→ **TASK GOAL**
Examine the material below. Gather every line in which the string "Blender" appears.

* BEGIN EXTRACTED RECORDS *

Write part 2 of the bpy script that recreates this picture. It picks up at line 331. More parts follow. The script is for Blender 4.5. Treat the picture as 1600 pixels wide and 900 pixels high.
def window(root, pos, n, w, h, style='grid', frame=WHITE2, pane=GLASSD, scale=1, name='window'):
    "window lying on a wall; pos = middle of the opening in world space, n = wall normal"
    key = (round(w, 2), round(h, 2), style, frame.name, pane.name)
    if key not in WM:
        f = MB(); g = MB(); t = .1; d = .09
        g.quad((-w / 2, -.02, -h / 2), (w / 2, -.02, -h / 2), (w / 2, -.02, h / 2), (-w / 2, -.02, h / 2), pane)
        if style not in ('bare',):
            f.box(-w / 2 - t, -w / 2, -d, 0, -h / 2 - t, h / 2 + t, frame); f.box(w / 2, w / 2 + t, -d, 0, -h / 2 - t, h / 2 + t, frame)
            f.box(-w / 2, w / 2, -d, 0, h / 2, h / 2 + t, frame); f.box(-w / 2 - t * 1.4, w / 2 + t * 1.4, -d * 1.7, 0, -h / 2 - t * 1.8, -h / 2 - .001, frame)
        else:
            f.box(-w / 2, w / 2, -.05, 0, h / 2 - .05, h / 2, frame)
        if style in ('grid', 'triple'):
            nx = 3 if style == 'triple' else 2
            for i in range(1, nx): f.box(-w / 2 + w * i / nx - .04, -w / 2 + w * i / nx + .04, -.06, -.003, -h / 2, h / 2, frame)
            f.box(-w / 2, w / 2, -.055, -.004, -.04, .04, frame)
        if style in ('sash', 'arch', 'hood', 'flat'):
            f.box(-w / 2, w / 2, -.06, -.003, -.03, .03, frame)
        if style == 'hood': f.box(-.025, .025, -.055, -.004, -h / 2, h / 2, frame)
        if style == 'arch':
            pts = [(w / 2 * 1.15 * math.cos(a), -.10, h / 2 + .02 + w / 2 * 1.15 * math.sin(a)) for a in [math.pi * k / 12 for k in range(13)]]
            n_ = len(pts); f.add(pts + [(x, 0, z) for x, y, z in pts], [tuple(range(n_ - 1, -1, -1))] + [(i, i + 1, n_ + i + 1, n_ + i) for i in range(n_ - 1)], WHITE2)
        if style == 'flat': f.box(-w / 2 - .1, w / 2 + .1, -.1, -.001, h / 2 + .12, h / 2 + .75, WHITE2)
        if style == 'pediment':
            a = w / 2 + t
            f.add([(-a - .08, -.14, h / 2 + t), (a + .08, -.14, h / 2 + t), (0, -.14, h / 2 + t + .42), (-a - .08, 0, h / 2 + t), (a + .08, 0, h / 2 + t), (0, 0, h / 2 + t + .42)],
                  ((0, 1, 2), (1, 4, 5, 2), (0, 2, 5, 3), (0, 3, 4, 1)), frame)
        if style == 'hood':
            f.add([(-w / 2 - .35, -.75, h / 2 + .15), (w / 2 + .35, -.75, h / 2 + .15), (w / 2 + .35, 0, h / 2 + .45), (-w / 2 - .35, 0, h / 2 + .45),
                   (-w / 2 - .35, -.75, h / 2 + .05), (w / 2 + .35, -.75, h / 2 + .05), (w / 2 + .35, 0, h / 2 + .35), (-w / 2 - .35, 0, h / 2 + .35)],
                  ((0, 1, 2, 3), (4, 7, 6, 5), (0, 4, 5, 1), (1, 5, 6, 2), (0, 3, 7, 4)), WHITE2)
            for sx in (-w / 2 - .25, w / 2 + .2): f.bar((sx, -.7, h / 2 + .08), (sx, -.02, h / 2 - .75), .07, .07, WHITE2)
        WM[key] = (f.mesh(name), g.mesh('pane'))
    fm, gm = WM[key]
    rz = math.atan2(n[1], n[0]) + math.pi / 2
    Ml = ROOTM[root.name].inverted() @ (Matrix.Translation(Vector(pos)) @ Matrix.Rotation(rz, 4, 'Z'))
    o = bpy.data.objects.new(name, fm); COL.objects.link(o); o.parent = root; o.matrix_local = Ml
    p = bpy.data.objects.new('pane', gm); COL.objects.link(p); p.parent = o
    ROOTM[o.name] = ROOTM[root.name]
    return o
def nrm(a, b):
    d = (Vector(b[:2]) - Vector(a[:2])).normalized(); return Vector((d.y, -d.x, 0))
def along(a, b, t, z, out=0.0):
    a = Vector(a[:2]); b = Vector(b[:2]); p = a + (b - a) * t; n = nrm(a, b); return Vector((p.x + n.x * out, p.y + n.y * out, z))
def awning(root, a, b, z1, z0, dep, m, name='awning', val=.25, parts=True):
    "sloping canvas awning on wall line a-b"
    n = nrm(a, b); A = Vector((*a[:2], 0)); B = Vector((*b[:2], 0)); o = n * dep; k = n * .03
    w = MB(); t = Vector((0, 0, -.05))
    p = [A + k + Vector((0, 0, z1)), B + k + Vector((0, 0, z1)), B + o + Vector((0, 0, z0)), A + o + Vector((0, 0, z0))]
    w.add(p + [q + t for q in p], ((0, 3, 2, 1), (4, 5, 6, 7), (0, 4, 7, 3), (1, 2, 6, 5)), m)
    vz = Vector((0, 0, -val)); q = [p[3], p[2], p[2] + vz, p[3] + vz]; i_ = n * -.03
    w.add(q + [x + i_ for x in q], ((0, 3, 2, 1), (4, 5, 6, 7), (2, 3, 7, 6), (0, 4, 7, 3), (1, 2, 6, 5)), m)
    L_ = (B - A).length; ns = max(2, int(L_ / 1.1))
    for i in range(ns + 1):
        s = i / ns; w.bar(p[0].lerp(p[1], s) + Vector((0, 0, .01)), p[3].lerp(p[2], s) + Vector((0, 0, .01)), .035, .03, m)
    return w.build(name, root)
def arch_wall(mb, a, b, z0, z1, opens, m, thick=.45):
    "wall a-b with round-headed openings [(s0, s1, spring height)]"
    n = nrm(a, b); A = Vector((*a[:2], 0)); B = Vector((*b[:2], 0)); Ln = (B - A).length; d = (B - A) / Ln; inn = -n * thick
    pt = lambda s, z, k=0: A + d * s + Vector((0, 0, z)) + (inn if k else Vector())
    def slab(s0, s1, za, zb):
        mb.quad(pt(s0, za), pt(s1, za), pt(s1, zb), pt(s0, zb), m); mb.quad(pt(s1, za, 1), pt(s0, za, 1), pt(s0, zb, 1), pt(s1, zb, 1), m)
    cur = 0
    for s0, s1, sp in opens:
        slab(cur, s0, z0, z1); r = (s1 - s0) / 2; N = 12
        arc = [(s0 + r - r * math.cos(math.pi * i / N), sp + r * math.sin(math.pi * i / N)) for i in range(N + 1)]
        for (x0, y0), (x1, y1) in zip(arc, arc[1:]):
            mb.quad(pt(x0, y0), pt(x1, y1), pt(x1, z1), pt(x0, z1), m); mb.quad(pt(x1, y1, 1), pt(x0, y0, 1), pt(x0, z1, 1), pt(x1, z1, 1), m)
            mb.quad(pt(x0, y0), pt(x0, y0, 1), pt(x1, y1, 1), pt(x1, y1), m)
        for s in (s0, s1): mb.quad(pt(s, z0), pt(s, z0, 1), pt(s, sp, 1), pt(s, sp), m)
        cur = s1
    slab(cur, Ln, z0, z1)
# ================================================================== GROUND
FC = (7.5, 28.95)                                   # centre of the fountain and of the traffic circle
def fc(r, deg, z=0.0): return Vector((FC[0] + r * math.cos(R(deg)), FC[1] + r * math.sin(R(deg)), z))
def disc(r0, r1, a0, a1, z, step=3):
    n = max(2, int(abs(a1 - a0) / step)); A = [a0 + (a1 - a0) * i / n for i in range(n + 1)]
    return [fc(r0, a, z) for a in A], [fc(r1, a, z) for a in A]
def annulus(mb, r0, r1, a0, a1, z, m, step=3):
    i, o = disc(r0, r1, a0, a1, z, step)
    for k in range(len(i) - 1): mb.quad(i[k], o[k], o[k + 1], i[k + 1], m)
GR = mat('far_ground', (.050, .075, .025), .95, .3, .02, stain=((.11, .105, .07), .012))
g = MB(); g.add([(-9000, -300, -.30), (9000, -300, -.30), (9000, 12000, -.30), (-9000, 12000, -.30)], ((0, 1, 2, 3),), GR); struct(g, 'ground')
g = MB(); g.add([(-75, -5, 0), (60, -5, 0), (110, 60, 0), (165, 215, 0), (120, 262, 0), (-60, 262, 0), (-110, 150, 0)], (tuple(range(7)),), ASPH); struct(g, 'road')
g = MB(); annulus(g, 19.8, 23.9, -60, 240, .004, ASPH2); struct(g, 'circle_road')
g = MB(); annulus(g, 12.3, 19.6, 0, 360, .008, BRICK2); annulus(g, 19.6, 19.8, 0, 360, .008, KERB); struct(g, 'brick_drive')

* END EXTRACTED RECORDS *
* BEGIN EXTRACTED RECORDS *

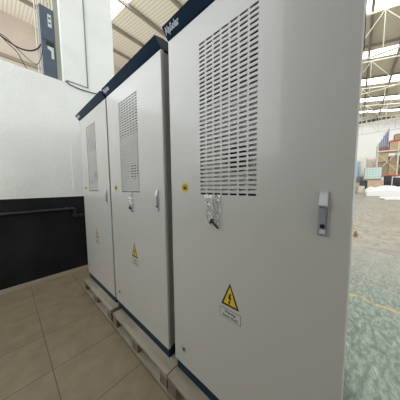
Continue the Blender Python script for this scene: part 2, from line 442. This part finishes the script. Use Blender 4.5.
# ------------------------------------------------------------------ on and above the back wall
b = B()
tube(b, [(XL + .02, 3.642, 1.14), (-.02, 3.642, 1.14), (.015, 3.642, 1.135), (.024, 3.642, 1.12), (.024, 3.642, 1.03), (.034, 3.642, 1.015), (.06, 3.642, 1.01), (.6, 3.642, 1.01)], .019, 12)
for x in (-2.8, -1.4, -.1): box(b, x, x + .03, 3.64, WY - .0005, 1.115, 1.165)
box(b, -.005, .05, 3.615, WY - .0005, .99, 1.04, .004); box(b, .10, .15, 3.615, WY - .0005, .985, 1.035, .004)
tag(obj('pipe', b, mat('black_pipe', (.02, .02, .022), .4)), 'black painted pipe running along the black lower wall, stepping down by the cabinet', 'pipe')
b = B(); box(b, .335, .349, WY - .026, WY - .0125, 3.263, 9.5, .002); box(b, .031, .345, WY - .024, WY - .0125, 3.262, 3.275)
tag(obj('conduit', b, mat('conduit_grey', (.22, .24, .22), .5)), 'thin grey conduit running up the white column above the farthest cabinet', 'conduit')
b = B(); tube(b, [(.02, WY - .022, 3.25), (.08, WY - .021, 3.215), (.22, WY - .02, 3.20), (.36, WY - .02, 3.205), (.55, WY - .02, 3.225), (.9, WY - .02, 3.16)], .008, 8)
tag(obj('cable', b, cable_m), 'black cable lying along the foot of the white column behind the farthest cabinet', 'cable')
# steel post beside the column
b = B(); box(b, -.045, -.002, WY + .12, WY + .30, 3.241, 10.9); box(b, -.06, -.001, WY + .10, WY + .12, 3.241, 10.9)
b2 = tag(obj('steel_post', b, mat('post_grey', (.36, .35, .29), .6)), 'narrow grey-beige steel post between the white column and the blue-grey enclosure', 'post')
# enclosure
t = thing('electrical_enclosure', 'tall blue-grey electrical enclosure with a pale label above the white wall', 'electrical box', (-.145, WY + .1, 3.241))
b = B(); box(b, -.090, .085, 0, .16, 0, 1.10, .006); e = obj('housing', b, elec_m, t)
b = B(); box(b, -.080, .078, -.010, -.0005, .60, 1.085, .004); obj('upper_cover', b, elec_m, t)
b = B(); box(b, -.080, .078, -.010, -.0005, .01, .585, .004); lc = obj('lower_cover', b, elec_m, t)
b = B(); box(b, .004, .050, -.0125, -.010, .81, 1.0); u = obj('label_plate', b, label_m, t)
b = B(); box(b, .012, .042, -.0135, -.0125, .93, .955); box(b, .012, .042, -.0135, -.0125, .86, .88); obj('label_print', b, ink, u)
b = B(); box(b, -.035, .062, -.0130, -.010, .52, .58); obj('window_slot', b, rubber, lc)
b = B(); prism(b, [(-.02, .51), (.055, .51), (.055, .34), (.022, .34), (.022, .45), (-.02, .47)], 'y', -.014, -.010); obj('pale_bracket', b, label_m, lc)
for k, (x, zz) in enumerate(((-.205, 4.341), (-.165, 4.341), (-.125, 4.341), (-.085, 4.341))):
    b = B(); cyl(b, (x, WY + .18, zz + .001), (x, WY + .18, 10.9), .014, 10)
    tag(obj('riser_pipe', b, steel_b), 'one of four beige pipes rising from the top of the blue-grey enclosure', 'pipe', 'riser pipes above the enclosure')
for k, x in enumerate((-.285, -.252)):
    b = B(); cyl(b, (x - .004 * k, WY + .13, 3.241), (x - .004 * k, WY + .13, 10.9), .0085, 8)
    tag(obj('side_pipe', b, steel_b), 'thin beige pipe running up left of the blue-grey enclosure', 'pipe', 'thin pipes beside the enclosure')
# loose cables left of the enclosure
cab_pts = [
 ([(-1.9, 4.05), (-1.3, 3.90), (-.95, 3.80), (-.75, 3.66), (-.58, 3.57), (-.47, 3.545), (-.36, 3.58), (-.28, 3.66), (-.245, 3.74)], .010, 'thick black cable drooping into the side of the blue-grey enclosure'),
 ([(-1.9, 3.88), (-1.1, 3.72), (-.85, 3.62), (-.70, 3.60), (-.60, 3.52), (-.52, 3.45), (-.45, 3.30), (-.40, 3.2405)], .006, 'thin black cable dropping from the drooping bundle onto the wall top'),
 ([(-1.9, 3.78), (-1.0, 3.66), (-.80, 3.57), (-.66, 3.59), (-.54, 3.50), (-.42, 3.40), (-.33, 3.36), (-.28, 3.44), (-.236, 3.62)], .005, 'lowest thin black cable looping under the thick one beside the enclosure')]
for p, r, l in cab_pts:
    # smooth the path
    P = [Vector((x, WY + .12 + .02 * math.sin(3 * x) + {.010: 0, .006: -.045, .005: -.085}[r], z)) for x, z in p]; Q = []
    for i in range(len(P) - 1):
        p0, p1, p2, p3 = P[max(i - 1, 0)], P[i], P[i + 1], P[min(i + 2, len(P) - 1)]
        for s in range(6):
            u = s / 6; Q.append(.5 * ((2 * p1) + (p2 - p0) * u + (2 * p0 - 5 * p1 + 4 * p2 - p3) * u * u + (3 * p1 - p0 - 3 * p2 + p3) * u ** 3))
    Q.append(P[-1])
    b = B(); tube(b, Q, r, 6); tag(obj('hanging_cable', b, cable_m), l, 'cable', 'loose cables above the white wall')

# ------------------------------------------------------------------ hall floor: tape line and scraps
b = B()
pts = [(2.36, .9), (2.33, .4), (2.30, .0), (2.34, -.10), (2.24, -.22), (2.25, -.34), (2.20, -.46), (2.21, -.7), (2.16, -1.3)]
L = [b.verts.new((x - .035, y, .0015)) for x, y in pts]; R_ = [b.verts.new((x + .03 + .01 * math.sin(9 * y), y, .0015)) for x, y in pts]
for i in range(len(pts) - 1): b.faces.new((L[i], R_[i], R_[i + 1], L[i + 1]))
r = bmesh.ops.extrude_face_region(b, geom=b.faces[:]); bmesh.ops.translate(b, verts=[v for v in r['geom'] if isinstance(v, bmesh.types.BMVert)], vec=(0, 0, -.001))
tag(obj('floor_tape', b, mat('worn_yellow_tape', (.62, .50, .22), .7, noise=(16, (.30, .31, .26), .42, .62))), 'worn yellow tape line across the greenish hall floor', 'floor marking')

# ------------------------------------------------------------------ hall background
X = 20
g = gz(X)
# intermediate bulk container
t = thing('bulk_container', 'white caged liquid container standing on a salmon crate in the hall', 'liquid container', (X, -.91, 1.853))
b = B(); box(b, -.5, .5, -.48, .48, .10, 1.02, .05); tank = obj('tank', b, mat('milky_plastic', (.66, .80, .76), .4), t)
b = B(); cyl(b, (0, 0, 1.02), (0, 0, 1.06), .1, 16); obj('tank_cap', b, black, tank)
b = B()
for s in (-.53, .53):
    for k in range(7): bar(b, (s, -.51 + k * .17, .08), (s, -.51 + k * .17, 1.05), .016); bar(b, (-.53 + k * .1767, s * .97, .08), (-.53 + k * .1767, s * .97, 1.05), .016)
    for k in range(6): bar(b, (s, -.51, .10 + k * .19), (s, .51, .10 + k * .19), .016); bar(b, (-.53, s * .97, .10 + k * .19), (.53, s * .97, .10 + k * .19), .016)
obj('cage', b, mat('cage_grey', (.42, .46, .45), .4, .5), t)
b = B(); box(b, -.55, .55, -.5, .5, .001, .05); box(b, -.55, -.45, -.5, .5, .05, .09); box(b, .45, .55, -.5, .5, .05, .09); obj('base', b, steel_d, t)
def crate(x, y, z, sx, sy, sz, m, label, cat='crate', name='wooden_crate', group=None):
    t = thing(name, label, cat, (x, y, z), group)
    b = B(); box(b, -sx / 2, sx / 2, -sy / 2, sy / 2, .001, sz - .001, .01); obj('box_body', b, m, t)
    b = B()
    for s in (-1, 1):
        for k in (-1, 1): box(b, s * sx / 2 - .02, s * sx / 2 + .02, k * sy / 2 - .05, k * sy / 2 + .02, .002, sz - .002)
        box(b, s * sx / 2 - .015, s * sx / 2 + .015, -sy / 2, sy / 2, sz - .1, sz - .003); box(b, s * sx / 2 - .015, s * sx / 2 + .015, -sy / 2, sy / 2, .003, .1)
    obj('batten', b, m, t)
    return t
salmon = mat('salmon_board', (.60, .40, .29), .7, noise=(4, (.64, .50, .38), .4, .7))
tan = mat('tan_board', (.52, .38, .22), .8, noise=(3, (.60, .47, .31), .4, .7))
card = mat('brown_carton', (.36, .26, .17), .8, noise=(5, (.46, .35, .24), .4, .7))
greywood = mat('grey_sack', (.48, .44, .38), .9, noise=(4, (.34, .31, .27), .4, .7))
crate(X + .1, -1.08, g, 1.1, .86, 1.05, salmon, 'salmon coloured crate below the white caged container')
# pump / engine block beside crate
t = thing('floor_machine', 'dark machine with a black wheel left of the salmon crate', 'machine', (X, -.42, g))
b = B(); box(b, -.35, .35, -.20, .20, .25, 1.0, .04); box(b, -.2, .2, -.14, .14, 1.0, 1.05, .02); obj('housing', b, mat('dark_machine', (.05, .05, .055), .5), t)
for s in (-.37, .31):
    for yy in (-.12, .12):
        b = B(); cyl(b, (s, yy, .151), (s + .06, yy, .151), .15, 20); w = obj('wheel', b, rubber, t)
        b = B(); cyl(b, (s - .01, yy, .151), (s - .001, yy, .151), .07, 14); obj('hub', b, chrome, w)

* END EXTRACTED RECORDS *

→ **FINAL RESULT**
Write part 2 of the bpy script that recreates this picture. It picks up at line 331. More parts follow. The script is for Blender 4.5. Treat the picture as 1600 pixels wide and 900 pixels high.
Continue the Blender Python script for this scene: part 2, from line 442. This part finishes the script. Use Blender 4.5.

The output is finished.